• [Request] Return the material below in full and exactly.

• [Task inputs]
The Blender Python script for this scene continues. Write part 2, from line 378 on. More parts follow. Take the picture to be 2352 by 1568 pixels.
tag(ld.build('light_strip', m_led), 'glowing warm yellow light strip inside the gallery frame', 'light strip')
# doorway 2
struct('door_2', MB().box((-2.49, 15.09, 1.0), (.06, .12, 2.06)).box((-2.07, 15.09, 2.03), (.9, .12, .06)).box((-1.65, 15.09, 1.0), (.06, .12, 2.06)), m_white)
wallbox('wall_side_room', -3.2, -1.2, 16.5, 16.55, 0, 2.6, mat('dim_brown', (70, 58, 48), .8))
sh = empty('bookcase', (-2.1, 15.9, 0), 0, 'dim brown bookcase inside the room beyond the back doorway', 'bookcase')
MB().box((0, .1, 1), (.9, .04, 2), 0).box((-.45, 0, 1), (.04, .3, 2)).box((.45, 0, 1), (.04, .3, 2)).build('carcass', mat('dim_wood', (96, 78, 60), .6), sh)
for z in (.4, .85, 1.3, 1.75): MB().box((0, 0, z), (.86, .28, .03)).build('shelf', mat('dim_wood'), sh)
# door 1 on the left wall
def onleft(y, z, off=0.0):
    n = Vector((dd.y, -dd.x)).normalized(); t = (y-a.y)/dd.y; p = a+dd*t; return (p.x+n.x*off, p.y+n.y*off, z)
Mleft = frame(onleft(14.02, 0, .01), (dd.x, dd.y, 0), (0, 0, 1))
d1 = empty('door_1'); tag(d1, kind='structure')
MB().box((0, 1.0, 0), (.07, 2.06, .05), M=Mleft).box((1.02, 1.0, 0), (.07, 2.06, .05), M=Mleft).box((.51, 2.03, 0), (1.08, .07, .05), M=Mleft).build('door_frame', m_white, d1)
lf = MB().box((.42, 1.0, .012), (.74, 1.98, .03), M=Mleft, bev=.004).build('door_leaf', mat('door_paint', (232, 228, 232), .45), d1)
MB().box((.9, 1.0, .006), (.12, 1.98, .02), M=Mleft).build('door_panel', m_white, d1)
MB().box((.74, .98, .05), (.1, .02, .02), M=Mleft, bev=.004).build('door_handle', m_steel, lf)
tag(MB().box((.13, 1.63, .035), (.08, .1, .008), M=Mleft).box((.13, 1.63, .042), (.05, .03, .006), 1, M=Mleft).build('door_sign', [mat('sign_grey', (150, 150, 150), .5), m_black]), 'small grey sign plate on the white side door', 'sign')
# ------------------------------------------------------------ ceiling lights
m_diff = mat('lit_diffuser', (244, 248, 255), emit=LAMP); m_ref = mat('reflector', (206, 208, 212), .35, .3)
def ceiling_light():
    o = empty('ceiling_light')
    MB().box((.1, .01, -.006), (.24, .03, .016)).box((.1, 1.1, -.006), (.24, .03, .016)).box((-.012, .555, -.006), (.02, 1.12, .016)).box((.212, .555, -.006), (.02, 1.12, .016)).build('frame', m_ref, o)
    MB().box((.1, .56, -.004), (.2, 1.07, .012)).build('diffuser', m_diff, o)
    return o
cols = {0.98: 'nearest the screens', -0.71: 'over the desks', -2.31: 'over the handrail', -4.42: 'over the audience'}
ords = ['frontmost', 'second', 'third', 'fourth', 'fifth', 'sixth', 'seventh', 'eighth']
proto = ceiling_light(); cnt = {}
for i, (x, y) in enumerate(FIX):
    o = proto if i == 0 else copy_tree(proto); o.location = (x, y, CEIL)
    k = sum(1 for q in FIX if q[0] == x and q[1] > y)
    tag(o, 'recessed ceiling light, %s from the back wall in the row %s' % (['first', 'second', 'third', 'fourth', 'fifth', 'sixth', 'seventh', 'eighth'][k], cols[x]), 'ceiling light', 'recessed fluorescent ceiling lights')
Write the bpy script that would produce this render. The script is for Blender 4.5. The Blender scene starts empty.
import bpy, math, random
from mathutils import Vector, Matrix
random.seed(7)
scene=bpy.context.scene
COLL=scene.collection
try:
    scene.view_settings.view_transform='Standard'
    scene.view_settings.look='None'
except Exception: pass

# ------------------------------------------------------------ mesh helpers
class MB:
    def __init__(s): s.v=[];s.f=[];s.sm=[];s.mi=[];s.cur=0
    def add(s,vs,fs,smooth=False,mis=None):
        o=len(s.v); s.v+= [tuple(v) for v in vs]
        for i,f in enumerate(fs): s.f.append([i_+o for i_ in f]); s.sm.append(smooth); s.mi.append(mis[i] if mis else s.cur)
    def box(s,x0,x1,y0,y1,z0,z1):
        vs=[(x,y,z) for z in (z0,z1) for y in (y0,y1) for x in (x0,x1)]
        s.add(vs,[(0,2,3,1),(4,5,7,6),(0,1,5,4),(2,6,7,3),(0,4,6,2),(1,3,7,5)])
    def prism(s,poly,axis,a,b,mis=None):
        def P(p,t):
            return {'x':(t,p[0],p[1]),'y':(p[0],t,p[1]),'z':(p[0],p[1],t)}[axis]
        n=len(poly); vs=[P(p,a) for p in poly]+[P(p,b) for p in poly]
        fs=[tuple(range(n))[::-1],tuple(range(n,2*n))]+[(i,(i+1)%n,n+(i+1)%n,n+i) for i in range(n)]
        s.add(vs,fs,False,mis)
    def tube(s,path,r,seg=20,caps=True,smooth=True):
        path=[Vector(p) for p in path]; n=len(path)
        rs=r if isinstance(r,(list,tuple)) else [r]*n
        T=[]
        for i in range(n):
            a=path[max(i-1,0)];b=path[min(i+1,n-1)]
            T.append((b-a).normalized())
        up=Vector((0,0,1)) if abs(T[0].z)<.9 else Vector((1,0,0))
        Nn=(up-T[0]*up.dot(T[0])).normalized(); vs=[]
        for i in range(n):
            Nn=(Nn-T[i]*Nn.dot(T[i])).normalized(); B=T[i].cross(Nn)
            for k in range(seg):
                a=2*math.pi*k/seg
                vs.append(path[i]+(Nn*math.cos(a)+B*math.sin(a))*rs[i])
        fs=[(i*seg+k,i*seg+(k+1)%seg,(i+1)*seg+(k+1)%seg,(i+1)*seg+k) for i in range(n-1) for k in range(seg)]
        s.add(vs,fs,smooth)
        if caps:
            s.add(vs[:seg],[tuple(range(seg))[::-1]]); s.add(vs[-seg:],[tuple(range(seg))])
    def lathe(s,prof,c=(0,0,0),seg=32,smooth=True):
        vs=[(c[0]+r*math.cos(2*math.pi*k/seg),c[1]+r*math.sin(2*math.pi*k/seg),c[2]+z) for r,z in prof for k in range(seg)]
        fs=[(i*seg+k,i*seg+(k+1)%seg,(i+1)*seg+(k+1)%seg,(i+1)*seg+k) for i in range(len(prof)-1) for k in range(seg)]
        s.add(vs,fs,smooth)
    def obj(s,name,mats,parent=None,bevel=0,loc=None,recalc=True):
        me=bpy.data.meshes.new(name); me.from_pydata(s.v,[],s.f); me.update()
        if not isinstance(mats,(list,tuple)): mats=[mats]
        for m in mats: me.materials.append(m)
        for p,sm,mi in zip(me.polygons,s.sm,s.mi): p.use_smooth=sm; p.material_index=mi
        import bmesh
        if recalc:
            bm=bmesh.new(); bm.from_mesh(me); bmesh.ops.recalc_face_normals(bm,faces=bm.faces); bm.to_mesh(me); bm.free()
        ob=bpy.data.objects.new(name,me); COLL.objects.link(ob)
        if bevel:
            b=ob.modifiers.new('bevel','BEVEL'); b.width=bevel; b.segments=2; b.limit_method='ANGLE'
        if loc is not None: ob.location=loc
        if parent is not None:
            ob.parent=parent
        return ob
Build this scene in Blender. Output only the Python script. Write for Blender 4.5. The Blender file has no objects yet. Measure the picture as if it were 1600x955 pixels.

• [Answer to the problem]
The Blender Python script for this scene continues. Write part 2, from line 378 on. More parts follow. Take the picture to be 2352 by 1568 pixels.
tag(ld.build('light_strip', m_led), 'glowing warm yellow light strip inside the gallery frame', 'light strip')
# doorway 2
struct('door_2', MB().box((-2.49, 15.09, 1.0), (.06, .12, 2.06)).box((-2.07, 15.09, 2.03), (.9, .12, .06)).box((-1.65, 15.09, 1.0), (.06, .12, 2.06)), m_white)
wallbox('wall_side_room', -3.2, -1.2, 16.5, 16.55, 0, 2.6, mat('dim_brown', (70, 58, 48), .8))
sh = empty('bookcase', (-2.1, 15.9, 0), 0, 'dim brown bookcase inside the room beyond the back doorway', 'bookcase')
MB().box((0, .1, 1), (.9, .04, 2), 0).box((-.45, 0, 1), (.04, .3, 2)).box((.45, 0, 1), (.04, .3, 2)).build('carcass', mat('dim_wood', (96, 78, 60), .6), sh)
for z in (.4, .85, 1.3, 1.75): MB().box((0, 0, z), (.86, .28, .03)).build('shelf', mat('dim_wood'), sh)
# door 1 on the left wall
def onleft(y, z, off=0.0):
    n = Vector((dd.y, -dd.x)).normalized(); t = (y-a.y)/dd.y; p = a+dd*t; return (p.x+n.x*off, p.y+n.y*off, z)
Mleft = frame(onleft(14.02, 0, .01), (dd.x, dd.y, 0), (0, 0, 1))
d1 = empty('door_1'); tag(d1, kind='structure')
MB().box((0, 1.0, 0), (.07, 2.06, .05), M=Mleft).box((1.02, 1.0, 0), (.07, 2.06, .05), M=Mleft).box((.51, 2.03, 0), (1.08, .07, .05), M=Mleft).build('door_frame', m_white, d1)
lf = MB().box((.42, 1.0, .012), (.74, 1.98, .03), M=Mleft, bev=.004).build('door_leaf', mat('door_paint', (232, 228, 232), .45), d1)
MB().box((.9, 1.0, .006), (.12, 1.98, .02), M=Mleft).build('door_panel', m_white, d1)
MB().box((.74, .98, .05), (.1, .02, .02), M=Mleft, bev=.004).build('door_handle', m_steel, lf)
tag(MB().box((.13, 1.63, .035), (.08, .1, .008), M=Mleft).box((.13, 1.63, .042), (.05, .03, .006), 1, M=Mleft).build('door_sign', [mat('sign_grey', (150, 150, 150), .5), m_black]), 'small grey sign plate on the white side door', 'sign')
# ------------------------------------------------------------ ceiling lights
m_diff = mat('lit_diffuser', (244, 248, 255), emit=LAMP); m_ref = mat('reflector', (206, 208, 212), .35, .3)
def ceiling_light():
    o = empty('ceiling_light')
    MB().box((.1, .01, -.006), (.24, .03, .016)).box((.1, 1.1, -.006), (.24, .03, .016)).box((-.012, .555, -.006), (.02, 1.12, .016)).box((.212, .555, -.006), (.02, 1.12, .016)).build('frame', m_ref, o)
    MB().box((.1, .56, -.004), (.2, 1.07, .012)).build('diffuser', m_diff, o)
    return o
cols = {0.98: 'nearest the screens', -0.71: 'over the desks', -2.31: 'over the handrail', -4.42: 'over the audience'}
ords = ['frontmost', 'second', 'third', 'fourth', 'fifth', 'sixth', 'seventh', 'eighth']
proto = ceiling_light(); cnt = {}
for i, (x, y) in enumerate(FIX):
    o = proto if i == 0 else copy_tree(proto); o.location = (x, y, CEIL)
    k = sum(1 for q in FIX if q[0] == x and q[1] > y)
    tag(o, 'recessed ceiling light, %s from the back wall in the row %s' % (['first', 'second', 'third', 'fourth', 'fifth', 'sixth', 'seventh', 'eighth'][k], cols[x]), 'ceiling light', 'recessed fluorescent ceiling lights')
Write the bpy script that would produce this render. The script is for Blender 4.5. The Blender scene starts empty.
import bpy, math, random
from mathutils import Vector, Matrix
random.seed(7)
scene=bpy.context.scene
COLL=scene.collection
try:
    scene.view_settings.view_transform='Standard'
    scene.view_settings.look='None'
except Exception: pass

# ------------------------------------------------------------ mesh helpers
class MB:
    def __init__(s): s.v=[];s.f=[];s.sm=[];s.mi=[];s.cur=0
    def add(s,vs,fs,smooth=False,mis=None):
        o=len(s.v); s.v+= [tuple(v) for v in vs]
        for i,f in enumerate(fs): s.f.append([i_+o for i_ in f]); s.sm.append(smooth); s.mi.append(mis[i] if mis else s.cur)
    def box(s,x0,x1,y0,y1,z0,z1):
        vs=[(x,y,z) for z in (z0,z1) for y in (y0,y1) for x in (x0,x1)]
        s.add(vs,[(0,2,3,1),(4,5,7,6),(0,1,5,4),(2,6,7,3),(0,4,6,2),(1,3,7,5)])
    def prism(s,poly,axis,a,b,mis=None):
        def P(p,t):
            return {'x':(t,p[0],p[1]),'y':(p[0],t,p[1]),'z':(p[0],p[1],t)}[axis]
        n=len(poly); vs=[P(p,a) for p in poly]+[P(p,b) for p in poly]
        fs=[tuple(range(n))[::-1],tuple(range(n,2*n))]+[(i,(i+1)%n,n+(i+1)%n,n+i) for i in range(n)]
        s.add(vs,fs,False,mis)
    def tube(s,path,r,seg=20,caps=True,smooth=True):
        path=[Vector(p) for p in path]; n=len(path)
        rs=r if isinstance(r,(list,tuple)) else [r]*n
        T=[]
        for i in range(n):
            a=path[max(i-1,0)];b=path[min(i+1,n-1)]
            T.append((b-a).normalized())
        up=Vector((0,0,1)) if abs(T[0].z)<.9 else Vector((1,0,0))
        Nn=(up-T[0]*up.dot(T[0])).normalized(); vs=[]
        for i in range(n):
            Nn=(Nn-T[i]*Nn.dot(T[i])).normalized(); B=T[i].cross(Nn)
            for k in range(seg):
                a=2*math.pi*k/seg
                vs.append(path[i]+(Nn*math.cos(a)+B*math.sin(a))*rs[i])
        fs=[(i*seg+k,i*seg+(k+1)%seg,(i+1)*seg+(k+1)%seg,(i+1)*seg+k) for i in range(n-1) for k in range(seg)]
        s.add(vs,fs,smooth)
        if caps:
            s.add(vs[:seg],[tuple(range(seg))[::-1]]); s.add(vs[-seg:],[tuple(range(seg))])
    def lathe(s,prof,c=(0,0,0),seg=32,smooth=True):
        vs=[(c[0]+r*math.cos(2*math.pi*k/seg),c[1]+r*math.sin(2*math.pi*k/seg),c[2]+z) for r,z in prof for k in range(seg)]
        fs=[(i*seg+k,i*seg+(k+1)%seg,(i+1)*seg+(k+1)%seg,(i+1)*seg+k) for i in range(len(prof)-1) for k in range(seg)]
        s.add(vs,fs,smooth)
    def obj(s,name,mats,parent=None,bevel=0,loc=None,recalc=True):
        me=bpy.data.meshes.new(name); me.from_pydata(s.v,[],s.f); me.update()
        if not isinstance(mats,(list,tuple)): mats=[mats]
        for m in mats: me.materials.append(m)
        for p,sm,mi in zip(me.polygons,s.sm,s.mi): p.use_smooth=sm; p.material_index=mi
        import bmesh
        if recalc:
            bm=bmesh.new(); bm.from_mesh(me); bmesh.ops.recalc_face_normals(bm,faces=bm.faces); bm.to_mesh(me); bm.free()
        ob=bpy.data.objects.new(name,me); COLL.objects.link(ob)
        if bevel:
            b=ob.modifiers.new('bevel','BEVEL'); b.width=bevel; b.segments=2; b.limit_method='ANGLE'
        if loc is not None: ob.location=loc
        if parent is not None:
            ob.parent=parent
        return ob
Build this scene in Blender. Output only the Python script. Write for Blender 4.5. The Blender file has no objects yet. Measure the picture as if it were 1600x955 pixels.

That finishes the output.